Позже он построил дом по своим чертежам. Это узкое высокое здание, представляющее собой нечто среднее между электростанцией и белым гробом. Затем Мунк построил три больших сарая. Крыша выдавалась над стенами на два метра. Полом служил травяной покров. В домах висели картины без рам, а вдоль стен стояли в штабелях сотни полотен. Мунк часто думал, что картину украли, если он в течение нескольких дней не мог найти ее.

— Говорит Мунк. Что-то произошло. Одна из моих лучших картин украдена. Одна из центральных картин фриза. Волны, набегающие на берег. Помните? Почти метр в ширину и больше метра в длину. Зеленая, голубая, зеленая краска. — Вот как, вы помните? Помните, где она стояла? Не можете ли вы взять автомобиль, приехать сюда и найти ее? Мне она нужна для работы.

На столах и стульях лежали кисти, холсты и тюбики с красками. На рояле — гора писем и оттисков, а в подвале и на чердаке — газеты, ручной пресс, медные пластины и камни. Во всем Экелю царил чудовищный беспорядок.

Для того чтобы кого-то принять, Мунку приходилось два дня приводить все в порядок. Тогда он лишался покоя, ругался, занимался уборкой и говорил, как это ужасно, что ему приходится убивать на это время. Как только начинаешь стирать пыль, она и взлетает столбом. Оставишь ее в покое, она спокойно лежит на своем месте.

Экелю была окружена высоким забором из колючей проволоки, а ворота во двор запирались на несколько замков.
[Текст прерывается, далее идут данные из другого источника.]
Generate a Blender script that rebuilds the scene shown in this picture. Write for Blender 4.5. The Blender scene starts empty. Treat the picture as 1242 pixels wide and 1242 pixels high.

Мунк держал больших злых собак. Он не решался их гладить. Собаки становятся злыми, когда их держишь на привязи, а собак Мунка держали на стальных цепях.

— Ну, ну, — говорил он, когда собака рычала на него. — Разве ты не видишь, что это твой хозяин и господин? Не можешь ли поиграть с братом? Разве у тебя нет крова над головой? Разве тебя не кормят? Ты так растолстела, что скоро лопнешь!

Мунк не любил животных, но все же написал несколько хороших картин с животных. Больше всего писал лошадей и собак.

Побывав несколько раз в цирке Хагенбека, он заполнил целую папку рисунками диких животных. Животные удивительно хороши. Иногда рисунок состоит всего из нескольких черт и все же дышит жизнью.


Это не фраза, что Мунку деньги были безразличны, и единственное, о чем он просил, — это иметь возможность работать. Он ел и спал в рабочей комнате. Даже наличие служанки в доме он воспринимал, как мучение. Он не терпел, чтобы около него постоянно находился другой человек.

— Они пытаются взять надо мной власть. Я обязан есть, когда еда готова. То, что я не голоден, не имеет никакого значения. К тому же они мешают мне работать. Приходят и задают вопросы, когда я работаю. Спрашивают, нужно ли купить печенья. Спрашивают, не хочу ли я бифштекс.